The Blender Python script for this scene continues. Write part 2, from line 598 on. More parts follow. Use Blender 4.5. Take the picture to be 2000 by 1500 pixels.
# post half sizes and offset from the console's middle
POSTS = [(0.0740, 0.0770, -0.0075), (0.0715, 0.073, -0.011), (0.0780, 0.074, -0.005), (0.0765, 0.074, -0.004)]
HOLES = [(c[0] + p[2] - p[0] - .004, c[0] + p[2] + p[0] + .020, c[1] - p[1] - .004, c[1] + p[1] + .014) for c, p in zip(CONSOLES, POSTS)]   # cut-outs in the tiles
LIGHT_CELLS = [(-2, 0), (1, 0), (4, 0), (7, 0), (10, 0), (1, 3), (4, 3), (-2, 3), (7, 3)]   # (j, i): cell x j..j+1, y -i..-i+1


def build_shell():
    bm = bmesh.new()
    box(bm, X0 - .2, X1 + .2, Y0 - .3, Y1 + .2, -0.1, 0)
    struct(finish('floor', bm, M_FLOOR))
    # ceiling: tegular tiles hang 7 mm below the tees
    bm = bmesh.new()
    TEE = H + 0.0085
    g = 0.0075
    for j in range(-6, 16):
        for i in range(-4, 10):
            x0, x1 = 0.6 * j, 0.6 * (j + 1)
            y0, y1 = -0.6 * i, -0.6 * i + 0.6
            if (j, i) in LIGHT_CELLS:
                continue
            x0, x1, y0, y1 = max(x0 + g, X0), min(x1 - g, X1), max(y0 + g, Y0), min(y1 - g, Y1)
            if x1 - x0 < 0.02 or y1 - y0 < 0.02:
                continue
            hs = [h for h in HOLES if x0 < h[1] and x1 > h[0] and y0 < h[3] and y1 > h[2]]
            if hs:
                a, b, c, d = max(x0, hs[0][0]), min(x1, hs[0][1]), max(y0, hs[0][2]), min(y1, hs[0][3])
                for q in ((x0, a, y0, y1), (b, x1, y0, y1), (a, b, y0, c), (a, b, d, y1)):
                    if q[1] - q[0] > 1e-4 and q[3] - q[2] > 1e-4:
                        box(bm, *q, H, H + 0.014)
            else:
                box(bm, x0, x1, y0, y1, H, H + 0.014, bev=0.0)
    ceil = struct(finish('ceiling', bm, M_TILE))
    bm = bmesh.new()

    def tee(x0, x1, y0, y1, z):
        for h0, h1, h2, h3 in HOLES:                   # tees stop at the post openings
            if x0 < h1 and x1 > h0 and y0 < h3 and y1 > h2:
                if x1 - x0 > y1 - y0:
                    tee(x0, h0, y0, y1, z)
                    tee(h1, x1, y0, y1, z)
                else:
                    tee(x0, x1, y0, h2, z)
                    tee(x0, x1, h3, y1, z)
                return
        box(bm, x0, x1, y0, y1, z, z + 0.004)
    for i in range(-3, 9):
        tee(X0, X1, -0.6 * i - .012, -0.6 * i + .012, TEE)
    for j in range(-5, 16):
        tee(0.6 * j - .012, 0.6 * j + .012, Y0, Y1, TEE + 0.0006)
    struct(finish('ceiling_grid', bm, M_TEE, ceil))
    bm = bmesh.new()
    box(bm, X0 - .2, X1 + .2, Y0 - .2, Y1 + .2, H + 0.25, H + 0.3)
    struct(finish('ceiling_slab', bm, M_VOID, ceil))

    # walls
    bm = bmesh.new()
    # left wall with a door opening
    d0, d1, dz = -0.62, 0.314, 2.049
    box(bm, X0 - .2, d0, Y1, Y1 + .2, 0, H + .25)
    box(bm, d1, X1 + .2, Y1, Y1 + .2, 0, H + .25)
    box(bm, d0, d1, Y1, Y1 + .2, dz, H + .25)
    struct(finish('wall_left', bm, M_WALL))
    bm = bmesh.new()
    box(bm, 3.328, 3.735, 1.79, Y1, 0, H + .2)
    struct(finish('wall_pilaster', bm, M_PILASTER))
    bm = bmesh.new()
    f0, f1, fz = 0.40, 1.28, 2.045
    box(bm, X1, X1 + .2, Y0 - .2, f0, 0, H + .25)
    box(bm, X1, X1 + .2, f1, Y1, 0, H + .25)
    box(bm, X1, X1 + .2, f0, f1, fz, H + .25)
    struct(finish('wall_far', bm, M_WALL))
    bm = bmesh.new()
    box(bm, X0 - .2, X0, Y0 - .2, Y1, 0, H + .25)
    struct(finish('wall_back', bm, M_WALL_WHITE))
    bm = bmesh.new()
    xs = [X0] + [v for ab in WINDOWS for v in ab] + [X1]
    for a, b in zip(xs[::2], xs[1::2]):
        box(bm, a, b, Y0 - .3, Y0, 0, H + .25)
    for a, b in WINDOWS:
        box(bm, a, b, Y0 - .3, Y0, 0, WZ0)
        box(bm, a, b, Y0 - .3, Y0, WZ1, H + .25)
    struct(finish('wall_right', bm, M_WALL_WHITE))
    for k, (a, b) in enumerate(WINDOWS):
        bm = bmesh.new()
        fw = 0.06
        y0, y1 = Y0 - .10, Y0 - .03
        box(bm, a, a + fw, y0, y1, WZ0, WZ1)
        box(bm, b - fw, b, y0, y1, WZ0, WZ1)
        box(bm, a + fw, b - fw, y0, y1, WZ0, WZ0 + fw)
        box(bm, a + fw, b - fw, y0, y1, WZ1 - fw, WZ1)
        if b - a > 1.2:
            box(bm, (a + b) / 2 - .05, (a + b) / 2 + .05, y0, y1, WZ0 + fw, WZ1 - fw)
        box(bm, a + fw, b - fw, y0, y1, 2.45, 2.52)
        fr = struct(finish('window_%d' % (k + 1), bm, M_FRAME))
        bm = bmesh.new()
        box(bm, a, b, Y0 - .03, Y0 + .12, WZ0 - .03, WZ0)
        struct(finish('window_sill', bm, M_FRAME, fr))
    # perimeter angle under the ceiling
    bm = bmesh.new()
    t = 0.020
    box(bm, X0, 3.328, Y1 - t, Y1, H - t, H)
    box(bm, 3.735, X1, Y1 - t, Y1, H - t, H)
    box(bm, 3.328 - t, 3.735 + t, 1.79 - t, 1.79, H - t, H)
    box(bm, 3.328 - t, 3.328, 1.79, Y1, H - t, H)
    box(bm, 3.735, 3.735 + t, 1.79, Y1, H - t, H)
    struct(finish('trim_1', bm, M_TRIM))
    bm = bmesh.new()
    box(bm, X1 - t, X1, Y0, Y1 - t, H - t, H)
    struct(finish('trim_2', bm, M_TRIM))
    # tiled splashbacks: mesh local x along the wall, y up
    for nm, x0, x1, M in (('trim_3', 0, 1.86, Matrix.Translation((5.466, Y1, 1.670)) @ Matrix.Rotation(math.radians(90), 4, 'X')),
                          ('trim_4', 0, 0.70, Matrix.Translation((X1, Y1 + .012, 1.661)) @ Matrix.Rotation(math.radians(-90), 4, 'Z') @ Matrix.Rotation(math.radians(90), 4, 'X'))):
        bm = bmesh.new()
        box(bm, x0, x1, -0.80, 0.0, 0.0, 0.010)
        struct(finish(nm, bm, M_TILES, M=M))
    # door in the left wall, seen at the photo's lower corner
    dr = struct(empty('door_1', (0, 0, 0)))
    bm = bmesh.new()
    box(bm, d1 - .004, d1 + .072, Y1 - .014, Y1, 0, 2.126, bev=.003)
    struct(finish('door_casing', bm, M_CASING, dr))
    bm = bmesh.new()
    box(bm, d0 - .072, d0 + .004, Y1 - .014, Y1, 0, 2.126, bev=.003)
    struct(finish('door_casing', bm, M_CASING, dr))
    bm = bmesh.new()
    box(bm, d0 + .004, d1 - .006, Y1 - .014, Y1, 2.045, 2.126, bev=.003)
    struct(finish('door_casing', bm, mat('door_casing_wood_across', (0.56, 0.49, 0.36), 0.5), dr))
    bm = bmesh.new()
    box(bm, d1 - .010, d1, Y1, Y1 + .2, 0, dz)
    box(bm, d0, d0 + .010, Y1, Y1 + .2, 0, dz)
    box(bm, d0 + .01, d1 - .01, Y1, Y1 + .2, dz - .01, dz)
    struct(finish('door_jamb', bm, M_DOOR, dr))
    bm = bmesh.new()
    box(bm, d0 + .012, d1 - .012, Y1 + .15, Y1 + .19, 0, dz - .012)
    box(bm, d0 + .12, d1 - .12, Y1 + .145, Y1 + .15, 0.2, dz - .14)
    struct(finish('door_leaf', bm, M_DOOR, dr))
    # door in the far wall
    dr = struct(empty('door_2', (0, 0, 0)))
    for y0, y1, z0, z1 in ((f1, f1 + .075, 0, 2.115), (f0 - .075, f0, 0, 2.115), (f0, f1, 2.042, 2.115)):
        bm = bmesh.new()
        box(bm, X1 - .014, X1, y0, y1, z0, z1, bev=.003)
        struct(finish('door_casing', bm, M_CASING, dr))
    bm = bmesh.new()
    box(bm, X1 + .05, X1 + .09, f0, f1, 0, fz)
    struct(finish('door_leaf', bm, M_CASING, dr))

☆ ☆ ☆

▸ **Given problem**
Look above and repeat, character for character, the lines from the first one to the line with "j..j+1, y -i..-i+1", counting both.

▸ **Complete answer**
The Blender Python script for this scene continues. Write part 2, from line 598 on. More parts follow. Use Blender 4.5. Take the picture to be 2000 by 1500 pixels.
# post half sizes and offset from the console's middle
POSTS = [(0.0740, 0.0770, -0.0075), (0.0715, 0.073, -0.011), (0.0780, 0.074, -0.005), (0.0765, 0.074, -0.004)]
HOLES = [(c[0] + p[2] - p[0] - .004, c[0] + p[2] + p[0] + .020, c[1] - p[1] - .004, c[1] + p[1] + .014) for c, p in zip(CONSOLES, POSTS)]   # cut-outs in the tiles
LIGHT_CELLS = [(-2, 0), (1, 0), (4, 0), (7, 0), (10, 0), (1, 3), (4, 3), (-2, 3), (7, 3)]   # (j, i): cell x j..j+1, y -i..-i+1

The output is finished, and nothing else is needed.